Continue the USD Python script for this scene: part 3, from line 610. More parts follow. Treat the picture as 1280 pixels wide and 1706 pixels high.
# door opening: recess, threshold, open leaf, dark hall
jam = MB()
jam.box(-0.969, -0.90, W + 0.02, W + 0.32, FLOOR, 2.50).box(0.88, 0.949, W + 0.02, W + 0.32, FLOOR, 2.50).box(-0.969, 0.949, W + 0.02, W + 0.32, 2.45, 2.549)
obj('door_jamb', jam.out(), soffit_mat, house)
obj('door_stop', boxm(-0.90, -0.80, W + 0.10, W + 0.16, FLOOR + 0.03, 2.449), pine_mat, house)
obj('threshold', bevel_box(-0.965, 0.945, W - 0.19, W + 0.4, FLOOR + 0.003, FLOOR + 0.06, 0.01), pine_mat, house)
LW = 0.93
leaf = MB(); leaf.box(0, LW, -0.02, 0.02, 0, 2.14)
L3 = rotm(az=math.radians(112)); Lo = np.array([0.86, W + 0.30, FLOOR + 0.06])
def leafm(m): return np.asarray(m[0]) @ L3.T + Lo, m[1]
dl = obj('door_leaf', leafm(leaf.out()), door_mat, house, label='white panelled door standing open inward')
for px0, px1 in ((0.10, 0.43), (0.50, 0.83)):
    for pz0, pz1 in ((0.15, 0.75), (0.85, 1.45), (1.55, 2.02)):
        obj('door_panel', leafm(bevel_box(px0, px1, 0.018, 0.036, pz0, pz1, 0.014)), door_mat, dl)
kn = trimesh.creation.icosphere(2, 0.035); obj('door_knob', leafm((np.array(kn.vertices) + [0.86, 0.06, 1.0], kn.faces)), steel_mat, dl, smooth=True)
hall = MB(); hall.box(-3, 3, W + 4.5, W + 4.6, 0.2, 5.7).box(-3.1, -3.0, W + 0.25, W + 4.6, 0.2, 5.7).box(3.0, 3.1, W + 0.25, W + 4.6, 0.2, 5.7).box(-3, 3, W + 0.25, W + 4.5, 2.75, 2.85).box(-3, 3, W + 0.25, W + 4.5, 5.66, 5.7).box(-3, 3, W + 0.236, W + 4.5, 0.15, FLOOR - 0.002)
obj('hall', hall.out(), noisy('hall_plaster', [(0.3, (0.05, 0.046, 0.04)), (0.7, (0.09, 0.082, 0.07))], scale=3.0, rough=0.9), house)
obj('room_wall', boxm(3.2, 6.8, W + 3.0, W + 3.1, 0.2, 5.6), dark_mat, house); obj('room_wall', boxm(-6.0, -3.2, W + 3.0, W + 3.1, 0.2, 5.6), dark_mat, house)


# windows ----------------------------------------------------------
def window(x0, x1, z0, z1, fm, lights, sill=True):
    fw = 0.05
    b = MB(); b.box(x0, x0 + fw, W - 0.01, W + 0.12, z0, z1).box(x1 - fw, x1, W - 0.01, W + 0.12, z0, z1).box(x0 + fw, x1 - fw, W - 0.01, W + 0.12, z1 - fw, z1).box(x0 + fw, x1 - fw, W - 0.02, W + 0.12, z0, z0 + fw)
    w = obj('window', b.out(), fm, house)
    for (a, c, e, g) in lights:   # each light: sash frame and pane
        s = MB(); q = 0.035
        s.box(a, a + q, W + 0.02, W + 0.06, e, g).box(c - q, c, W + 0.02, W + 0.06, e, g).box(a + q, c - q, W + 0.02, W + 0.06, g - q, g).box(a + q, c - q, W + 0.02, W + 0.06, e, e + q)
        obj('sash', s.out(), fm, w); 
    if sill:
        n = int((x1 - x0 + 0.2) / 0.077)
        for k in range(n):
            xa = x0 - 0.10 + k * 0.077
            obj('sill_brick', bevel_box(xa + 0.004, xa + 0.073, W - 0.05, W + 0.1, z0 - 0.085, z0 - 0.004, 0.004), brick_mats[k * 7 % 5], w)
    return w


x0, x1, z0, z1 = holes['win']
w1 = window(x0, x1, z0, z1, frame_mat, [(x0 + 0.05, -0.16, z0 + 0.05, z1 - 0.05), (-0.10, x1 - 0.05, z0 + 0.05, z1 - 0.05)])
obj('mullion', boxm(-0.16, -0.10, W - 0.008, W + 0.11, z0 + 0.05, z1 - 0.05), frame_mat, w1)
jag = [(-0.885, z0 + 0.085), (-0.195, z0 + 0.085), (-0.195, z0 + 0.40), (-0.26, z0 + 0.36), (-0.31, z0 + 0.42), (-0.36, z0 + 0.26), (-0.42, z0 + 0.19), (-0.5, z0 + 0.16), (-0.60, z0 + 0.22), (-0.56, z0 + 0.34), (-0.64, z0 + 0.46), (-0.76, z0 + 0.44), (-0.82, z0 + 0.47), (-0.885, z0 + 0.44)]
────
Stated exercise: Your answer should be a single number: the count of lines holding the word "hall".

Exercise output: 3